* Dataset content
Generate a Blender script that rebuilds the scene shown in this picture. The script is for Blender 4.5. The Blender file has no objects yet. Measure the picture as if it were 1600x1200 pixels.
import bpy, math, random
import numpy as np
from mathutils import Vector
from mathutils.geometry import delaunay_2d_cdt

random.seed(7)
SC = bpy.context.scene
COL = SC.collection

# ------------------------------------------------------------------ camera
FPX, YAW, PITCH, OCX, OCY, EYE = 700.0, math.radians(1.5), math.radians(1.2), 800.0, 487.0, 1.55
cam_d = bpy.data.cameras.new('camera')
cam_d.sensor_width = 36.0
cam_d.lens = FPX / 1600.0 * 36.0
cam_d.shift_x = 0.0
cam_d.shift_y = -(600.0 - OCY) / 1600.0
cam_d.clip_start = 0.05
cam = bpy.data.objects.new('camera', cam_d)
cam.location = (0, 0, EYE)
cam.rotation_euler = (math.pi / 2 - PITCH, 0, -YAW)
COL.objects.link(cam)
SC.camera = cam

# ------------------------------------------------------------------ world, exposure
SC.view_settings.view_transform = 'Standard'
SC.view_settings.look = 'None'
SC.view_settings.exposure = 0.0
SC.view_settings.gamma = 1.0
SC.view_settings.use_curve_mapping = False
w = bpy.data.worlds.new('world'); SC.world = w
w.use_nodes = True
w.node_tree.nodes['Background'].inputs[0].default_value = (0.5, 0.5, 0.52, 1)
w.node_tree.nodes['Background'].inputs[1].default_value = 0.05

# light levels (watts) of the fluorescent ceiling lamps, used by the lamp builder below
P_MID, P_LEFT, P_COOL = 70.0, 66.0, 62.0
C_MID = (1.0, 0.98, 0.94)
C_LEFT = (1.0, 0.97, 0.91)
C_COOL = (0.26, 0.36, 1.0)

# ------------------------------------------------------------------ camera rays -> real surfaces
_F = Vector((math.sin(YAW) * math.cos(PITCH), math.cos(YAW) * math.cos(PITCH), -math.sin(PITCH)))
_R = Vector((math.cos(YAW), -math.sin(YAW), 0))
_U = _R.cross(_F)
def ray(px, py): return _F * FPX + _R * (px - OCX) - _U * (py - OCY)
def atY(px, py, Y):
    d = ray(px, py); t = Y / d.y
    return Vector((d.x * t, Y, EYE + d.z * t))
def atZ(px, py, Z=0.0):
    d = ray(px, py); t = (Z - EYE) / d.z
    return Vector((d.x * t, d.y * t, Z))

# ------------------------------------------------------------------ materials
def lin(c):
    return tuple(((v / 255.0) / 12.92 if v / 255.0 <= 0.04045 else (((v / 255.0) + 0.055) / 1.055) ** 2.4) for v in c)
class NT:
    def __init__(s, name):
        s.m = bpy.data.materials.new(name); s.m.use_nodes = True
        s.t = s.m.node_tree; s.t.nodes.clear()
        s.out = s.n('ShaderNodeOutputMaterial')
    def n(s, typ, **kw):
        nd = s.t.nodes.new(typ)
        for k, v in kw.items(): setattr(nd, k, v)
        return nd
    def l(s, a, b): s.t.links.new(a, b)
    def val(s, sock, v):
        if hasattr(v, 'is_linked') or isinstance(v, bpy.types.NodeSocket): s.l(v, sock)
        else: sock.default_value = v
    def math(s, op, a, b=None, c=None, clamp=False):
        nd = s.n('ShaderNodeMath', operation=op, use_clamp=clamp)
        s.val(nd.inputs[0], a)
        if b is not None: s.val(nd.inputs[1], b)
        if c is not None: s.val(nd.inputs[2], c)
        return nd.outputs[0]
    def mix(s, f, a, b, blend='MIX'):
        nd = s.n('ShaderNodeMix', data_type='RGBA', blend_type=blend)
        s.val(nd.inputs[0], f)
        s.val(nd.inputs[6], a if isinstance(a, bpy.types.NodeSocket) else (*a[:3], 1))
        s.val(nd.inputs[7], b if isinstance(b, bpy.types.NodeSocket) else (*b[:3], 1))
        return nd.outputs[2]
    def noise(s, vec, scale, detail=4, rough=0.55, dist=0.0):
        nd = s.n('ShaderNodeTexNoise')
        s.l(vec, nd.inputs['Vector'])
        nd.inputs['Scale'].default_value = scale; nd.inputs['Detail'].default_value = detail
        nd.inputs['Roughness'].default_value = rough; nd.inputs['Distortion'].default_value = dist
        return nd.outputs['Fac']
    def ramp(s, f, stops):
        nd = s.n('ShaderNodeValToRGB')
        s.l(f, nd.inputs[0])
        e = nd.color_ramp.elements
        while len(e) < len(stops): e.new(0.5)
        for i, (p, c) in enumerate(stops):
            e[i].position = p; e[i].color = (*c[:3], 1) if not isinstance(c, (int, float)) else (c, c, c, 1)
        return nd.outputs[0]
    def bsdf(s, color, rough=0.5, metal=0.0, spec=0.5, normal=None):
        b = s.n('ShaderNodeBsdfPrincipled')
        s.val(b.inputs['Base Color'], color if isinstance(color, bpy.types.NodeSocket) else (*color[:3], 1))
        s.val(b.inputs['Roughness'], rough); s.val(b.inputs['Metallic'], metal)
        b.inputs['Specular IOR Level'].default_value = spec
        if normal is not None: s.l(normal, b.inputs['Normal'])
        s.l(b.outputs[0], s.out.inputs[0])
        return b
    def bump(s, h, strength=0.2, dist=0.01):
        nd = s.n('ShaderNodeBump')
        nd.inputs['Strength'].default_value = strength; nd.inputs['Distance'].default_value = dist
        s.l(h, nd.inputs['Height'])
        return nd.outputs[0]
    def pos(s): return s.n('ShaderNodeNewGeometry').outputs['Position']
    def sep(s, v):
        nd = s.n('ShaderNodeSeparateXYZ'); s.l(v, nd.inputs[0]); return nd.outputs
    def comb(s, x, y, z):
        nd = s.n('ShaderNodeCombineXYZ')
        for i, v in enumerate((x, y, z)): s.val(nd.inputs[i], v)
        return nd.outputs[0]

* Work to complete
Restate the whole listing exactly.

* Completed task
Generate a Blender script that rebuilds the scene shown in this picture. The script is for Blender 4.5. The Blender file has no objects yet. Measure the picture as if it were 1600x1200 pixels.
import bpy, math, random
import numpy as np
from mathutils import Vector
from mathutils.geometry import delaunay_2d_cdt

random.seed(7)
SC = bpy.context.scene
COL = SC.collection

# ------------------------------------------------------------------ camera
FPX, YAW, PITCH, OCX, OCY, EYE = 700.0, math.radians(1.5), math.radians(1.2), 800.0, 487.0, 1.55
cam_d = bpy.data.cameras.new('camera')
cam_d.sensor_width = 36.0
cam_d.lens = FPX / 1600.0 * 36.0
cam_d.shift_x = 0.0
cam_d.shift_y = -(600.0 - OCY) / 1600.0
cam_d.clip_start = 0.05
cam = bpy.data.objects.new('camera', cam_d)
cam.location = (0, 0, EYE)
cam.rotation_euler = (math.pi / 2 - PITCH, 0, -YAW)
COL.objects.link(cam)
SC.camera = cam

# ------------------------------------------------------------------ world, exposure
SC.view_settings.view_transform = 'Standard'
SC.view_settings.look = 'None'
SC.view_settings.exposure = 0.0
SC.view_settings.gamma = 1.0
SC.view_settings.use_curve_mapping = False
w = bpy.data.worlds.new('world'); SC.world = w
w.use_nodes = True
w.node_tree.nodes['Background'].inputs[0].default_value = (0.5, 0.5, 0.52, 1)
w.node_tree.nodes['Background'].inputs[1].default_value = 0.05

# light levels (watts) of the fluorescent ceiling lamps, used by the lamp builder below
P_MID, P_LEFT, P_COOL = 70.0, 66.0, 62.0
C_MID = (1.0, 0.98, 0.94)
C_LEFT = (1.0, 0.97, 0.91)
C_COOL = (0.26, 0.36, 1.0)

# ------------------------------------------------------------------ camera rays -> real surfaces
_F = Vector((math.sin(YAW) * math.cos(PITCH), math.cos(YAW) * math.cos(PITCH), -math.sin(PITCH)))
_R = Vector((math.cos(YAW), -math.sin(YAW), 0))
_U = _R.cross(_F)
def ray(px, py): return _F * FPX + _R * (px - OCX) - _U * (py - OCY)
def atY(px, py, Y):
    d = ray(px, py); t = Y / d.y
    return Vector((d.x * t, Y, EYE + d.z * t))
def atZ(px, py, Z=0.0):
    d = ray(px, py); t = (Z - EYE) / d.z
    return Vector((d.x * t, d.y * t, Z))

# ------------------------------------------------------------------ materials
def lin(c):
    return tuple(((v / 255.0) / 12.92 if v / 255.0 <= 0.04045 else (((v / 255.0) + 0.055) / 1.055) ** 2.4) for v in c)
class NT:
    def __init__(s, name):
        s.m = bpy.data.materials.new(name); s.m.use_nodes = True
        s.t = s.m.node_tree; s.t.nodes.clear()
        s.out = s.n('ShaderNodeOutputMaterial')
    def n(s, typ, **kw):
        nd = s.t.nodes.new(typ)
        for k, v in kw.items(): setattr(nd, k, v)
        return nd
    def l(s, a, b): s.t.links.new(a, b)
    def val(s, sock, v):
        if hasattr(v, 'is_linked') or isinstance(v, bpy.types.NodeSocket): s.l(v, sock)
        else: sock.default_value = v
    def math(s, op, a, b=None, c=None, clamp=False):
        nd = s.n('ShaderNodeMath', operation=op, use_clamp=clamp)
        s.val(nd.inputs[0], a)
        if b is not None: s.val(nd.inputs[1], b)
        if c is not None: s.val(nd.inputs[2], c)
        return nd.outputs[0]
    def mix(s, f, a, b, blend='MIX'):
        nd = s.n('ShaderNodeMix', data_type='RGBA', blend_type=blend)
        s.val(nd.inputs[0], f)
        s.val(nd.inputs[6], a if isinstance(a, bpy.types.NodeSocket) else (*a[:3], 1))
        s.val(nd.inputs[7], b if isinstance(b, bpy.types.NodeSocket) else (*b[:3], 1))
        return nd.outputs[2]
    def noise(s, vec, scale, detail=4, rough=0.55, dist=0.0):
        nd = s.n('ShaderNodeTexNoise')
        s.l(vec, nd.inputs['Vector'])
        nd.inputs['Scale'].default_value = scale; nd.inputs['Detail'].default_value = detail
        nd.inputs['Roughness'].default_value = rough; nd.inputs['Distortion'].default_value = dist
        return nd.outputs['Fac']
    def ramp(s, f, stops):
        nd = s.n('ShaderNodeValToRGB')
        s.l(f, nd.inputs[0])
        e = nd.color_ramp.elements
        while len(e) < len(stops): e.new(0.5)
        for i, (p, c) in enumerate(stops):
            e[i].position = p; e[i].color = (*c[:3], 1) if not isinstance(c, (int, float)) else (c, c, c, 1)
        return nd.outputs[0]
    def bsdf(s, color, rough=0.5, metal=0.0, spec=0.5, normal=None):
        b = s.n('ShaderNodeBsdfPrincipled')
        s.val(b.inputs['Base Color'], color if isinstance(color, bpy.types.NodeSocket) else (*color[:3], 1))
        s.val(b.inputs['Roughness'], rough); s.val(b.inputs['Metallic'], metal)
        b.inputs['Specular IOR Level'].default_value = spec
        if normal is not None: s.l(normal, b.inputs['Normal'])
        s.l(b.outputs[0], s.out.inputs[0])
        return b
    def bump(s, h, strength=0.2, dist=0.01):
        nd = s.n('ShaderNodeBump')
        nd.inputs['Strength'].default_value = strength; nd.inputs['Distance'].default_value = dist
        s.l(h, nd.inputs['Height'])
        return nd.outputs[0]
    def pos(s): return s.n('ShaderNodeNewGeometry').outputs['Position']
    def sep(s, v):
        nd = s.n('ShaderNodeSeparateXYZ'); s.l(v, nd.inputs[0]); return nd.outputs
    def comb(s, x, y, z):
        nd = s.n('ShaderNodeCombineXYZ')
        for i, v in enumerate((x, y, z)): s.val(nd.inputs[i], v)
        return nd.outputs[0]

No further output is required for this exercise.